Given request:
Retype every line from the start of the data down to and including the line with "from mathutils.geometry import". Skip the pictures.

Dataset content:

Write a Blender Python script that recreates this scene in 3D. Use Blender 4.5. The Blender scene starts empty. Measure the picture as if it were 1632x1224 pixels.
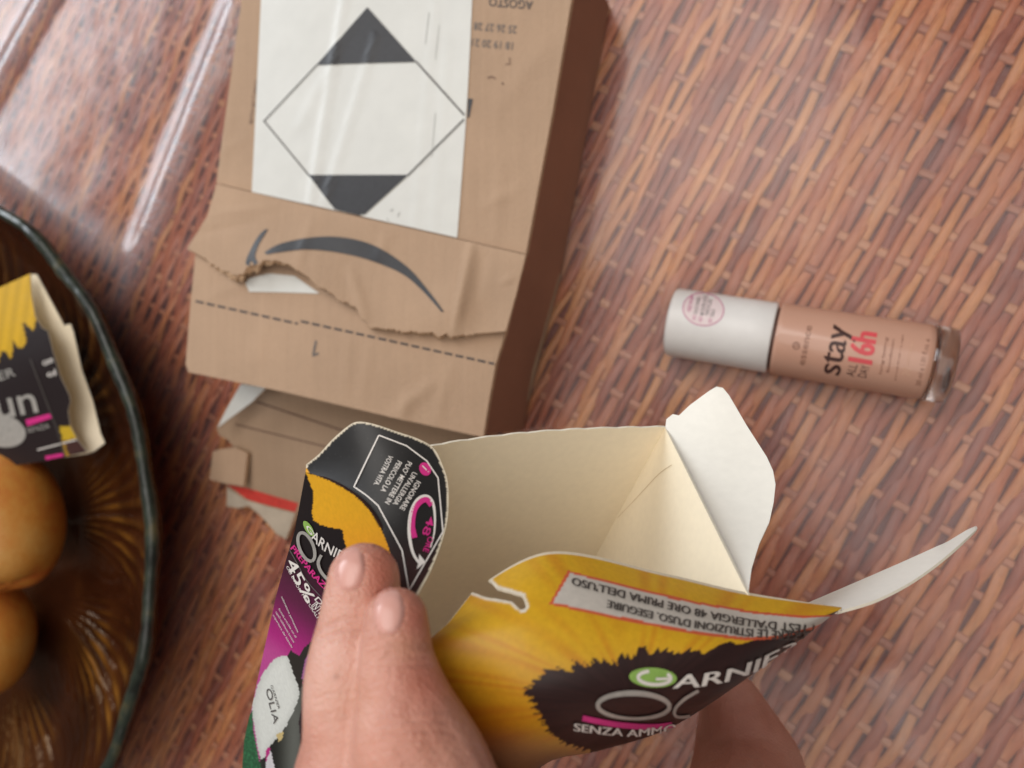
import bpy, bmesh, math, random
import numpy as np
from mathutils import Vector, Matrix
from mathutils.bvhtree import BVHTree
from mathutils.geometry import delaunay_2d_cdt

rng = random.Random(7)
nrg = np.random.default_rng(11)
scene = bpy.context.scene
COL = scene.collection

# ---------------------------------------------------------------- camera
FPX = 1250.0                       # focal length in photograph pixels (1632 wide)
_n = math.sqrt(455**2 + 28**2 + FPX**2)
CR = np.array([0, 0, -455 / _n]); CR[0] = math.sqrt(1 - CR[2]**2)
_uz = 28 / _n; _ux = -CR[2] * _uz / CR[0]
CU = np.array([_ux, math.sqrt(1 - _ux**2 - _uz**2), _uz])
CF = np.cross(CU, CR)
CC = np.array([0, 0, 0.36])
cam_d = bpy.data.cameras.new('camera'); cam = bpy.data.objects.new('camera', cam_d); COL.objects.link(cam)
cam_d.sensor_width = 36.0; cam_d.lens = 36.0 * FPX / 1632
cam_d.clip_start = 0.005; cam_d.clip_end = 50
cam.matrix_world = Matrix(((CR[0], CU[0], -CF[0], CC[0]), (CR[1], CU[1], -CF[1], CC[1]), (CR[2], CU[2], -CF[2], CC[2]), (0, 0, 0, 1)))
cam_d.dof.use_dof = True; cam_d.dof.focus_distance = 0.195; cam_d.dof.aperture_fstop = 13.0
scene.camera = cam

# ---------------------------------------------------------------- world, lamps, exposure
world = bpy.data.worlds.new('World'); scene.world = world; world.use_nodes = True
world.node_tree.nodes['Background'].inputs[0].default_value = (1.0, 0.93, 0.88, 1)
world.node_tree.nodes['Background'].inputs[1].default_value = 0.15
def area(name, loc, target, sx, sy, power, color):
    l = bpy.data.lights.new(name, 'AREA'); l.shape = 'RECTANGLE'; l.size = sx; l.size_y = sy; l.energy = power; l.color = color
    o = bpy.data.objects.new(name, l); COL.objects.link(o); o.location = loc
    o.rotation_euler = (Vector(target) - Vector(loc)).to_track_quat('-Z', 'Y').to_euler()
    return o
area('window_light', (-1.80, 1.05, 0.85), (-0.25, 0.05, 0.0), 1.00, 0.8, 25.0, (0.88, 0.94, 1.0))
area('far_fill_light', (-0.35, 0.75, 1.40), (-0.20, 0.05, 0.0), 0.9, 0.8, 9.0, (1.0, 0.96, 0.91))  # unseen soft fill from the far side, added to brighten the carton flaps
area('ceiling_light', (0.22, -0.12, 1.85), (-0.10, 0.05, 0.05), 1.8, 1.8, 18.0, (1.0, 0.94, 0.88))
vs = scene.view_settings; vs.view_transform = 'Standard'; vs.look = 'None'; vs.gamma = 1.0; vs.exposure = -0.08; vs.use_curve_mapping = False
scene.cycles.use_denoising = True
scene.cycles.max_bounces = 10; scene.cycles.transparent_max_bounces = 12
scene.cycles.sample_clamp_indirect = 4.0

# ---------------------------------------------------------------- projection helpers (photo pixel <-> place)
def ray(p):
    p = np.atleast_2d(np.asarray(p, float))
    return (p[:, :1] - 816) / FPX * CR + (612 - p[:, 1:2]) / FPX * CU + CF
def at_depth(x, y, d):                       # point at depth d along the optical axis
    return CC + ray((x, y))[0] * d
def at_z(x, y, z):                           # point on the level plane z
    r = ray((x, y))[0]; return CC + r * ((z - CC[2]) / r[2])
def at_z_many(p, z):
    r = ray(p); return CC + r * ((z - CC[2]) / r[:, 2])[:, None]
def proj(P):
    v = np.atleast_2d(P) - CC; d = v @ CF
    return np.c_[816 + FPX * (v @ CR) / d, 612 - FPX * (v @ CU) / d]

# ---------------------------------------------------------------- objects
def lin(r, g, b):
    return tuple(((c / 255 / 12.92) if c / 255 <= 0.04045 else ((c / 255 + 0.055) / 1.055)**2.4) for c in (r, g, b))
def raw_obj(name, verts, faces, mats, parent=None, smooth=True, fmat=None, colors=None):
    me = bpy.data.meshes.new(name)
    me.from_pydata([tuple(map(float, v)) for v in verts], [], [tuple(map(int, f)) for f in faces])
    for m in (mats if isinstance(mats, (list, tuple)) else [mats]): me.materials.append(m)
    if fmat is not None: me.polygons.foreach_set('material_index', np.asarray(fmat, dtype=np.int32))
    if smooth: me.polygons.foreach_set('use_smooth', np.ones(len(me.polygons), dtype=bool))
    if colors is not None:
        at = me.color_attributes.new('Col', 'FLOAT_COLOR', 'POINT')
        at.data.foreach_set('color', np.c_[colors, np.ones(len(colors))].astype(np.float32).ravel())
    me.update()
    o = bpy.data.objects.new(name, me); COL.objects.link(o)
    if parent is not None: o.parent = parent; o.matrix_parent_inverse = parent.matrix_world.inverted()
    return o
def thing(name, label, cat, loc=(0, 0, 0)):
    o = bpy.data.objects.new(name, None); COL.objects.link(o); o.location = loc; o.empty_display_size = 0.02
    o.matrix_world = Matrix.Translation(loc)
    o['label'] = label; o['category'] = cat
    return o
def tag(o, label, cat): o['label'] = label; o['category'] = cat; return o

# ---------------------------------------------------------------- materials
def new_mat(name):
    m = bpy.data.materials.new(name); m.use_nodes = True
    nt = m.node_tree; b = nt.nodes['Principled BSDF']
    return m, nt, b
def N(nt, t, **kw):
    n = nt.nodes.new(t)
    for k, v in kw.items(): setattr(n, k, v)
    return n
def ramp(nt, stops):
    r = N(nt, 'ShaderNodeValToRGB'); e = r.color_ramp.elements
    while len(e) < len(stops): e.new(0.5)
    for i, (p, c) in enumerate(stops): e[i].position = p; e[i].color = (*c, 1)
    return r
def bump(nt, b, src, strength, dist):
    bp = N(nt, 'ShaderNodeBump'); bp.inputs['Strength'].default_value = strength; bp.inputs['Distance'].default_value = dist
    nt.links.new(src, bp.inputs['Height']); nt.links.new(bp.outputs[0], b.inputs['Normal']); return bp
def noise(nt, scale, detail=4, rough=0.55, vec=None):
    n = N(nt, 'ShaderNodeTexNoise'); n.inputs['Scale'].default_value = scale; n.inputs['Detail'].default_value = detail; n.inputs['Roughness'].default_value = rough
    if vec is not None: nt.links.new(vec, n.inputs['Vector'])
    return n
def objvec(nt, scale=(1, 1, 1), rot=(0, 0, 0)):
    tc = N(nt, 'ShaderNodeTexCoord'); mp = N(nt, 'ShaderNodeMapping'); mp.inputs['Scale'].default_value = scale; mp.inputs['Rotation'].default_value = rot
    nt.links.new(tc.outputs['Object'], mp.inputs['Vector']); return mp.outputs[0]
def plain(name, col, rough=0.5, var=0.12, scale=300, bmp=0.0, **kw):
    m, nt, b = new_mat(name)
    n = noise(nt, scale, 5, vec=objvec(nt))
    r = ramp(nt, [(0.25, tuple(c * (1 - var) for c in col)), (0.75, tuple(min(1, c * (1 + var)) for c in col))])
    nt.links.new(n.outputs['Fac'], r.inputs[0]); nt.links.new(r.outputs[0], b.inputs['Base Color'])
    b.inputs['Roughness'].default_value = rough
    if bmp: bump(nt, b, n.outputs['Fac'], bmp, 0.0004)
    for k, v in kw.items(): b.inputs[k].default_value = v
    return m
def printed(name, rough=0.40):
    m, nt, b = new_mat(name)
    at = N(nt, 'ShaderNodeVertexColor', layer_name='Col')
    n = noise(nt, 900, 3, vec=objvec(nt)); mx = N(nt, 'ShaderNodeMix', data_type='RGBA', blend_type='MULTIPLY')
    mx.inputs[0].default_value = 0.25
    nt.links.new(at.outputs[0], mx.inputs[6]); nt.links.new(n.outputs['Fac'], mx.inputs[7])
    nt.links.new(mx.outputs[2], b.inputs['Base Color'])
    b.inputs['Roughness'].default_value = rough; b.inputs['Specular IOR Level'].default_value = 0.4
    n2 = noise(nt, 60, 3, vec=objvec(nt)); bump(nt, b, n2.outputs['Fac'], 0.25, 0.001)
    return m
M = {}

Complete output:
Write a Blender Python script that recreates this scene in 3D. Use Blender 4.5. The Blender scene starts empty. Measure the picture as if it were 1632x1224 pixels.
import bpy, bmesh, math, random
import numpy as np
from mathutils import Vector, Matrix
from mathutils.bvhtree import BVHTree
from mathutils.geometry import delaunay_2d_cdt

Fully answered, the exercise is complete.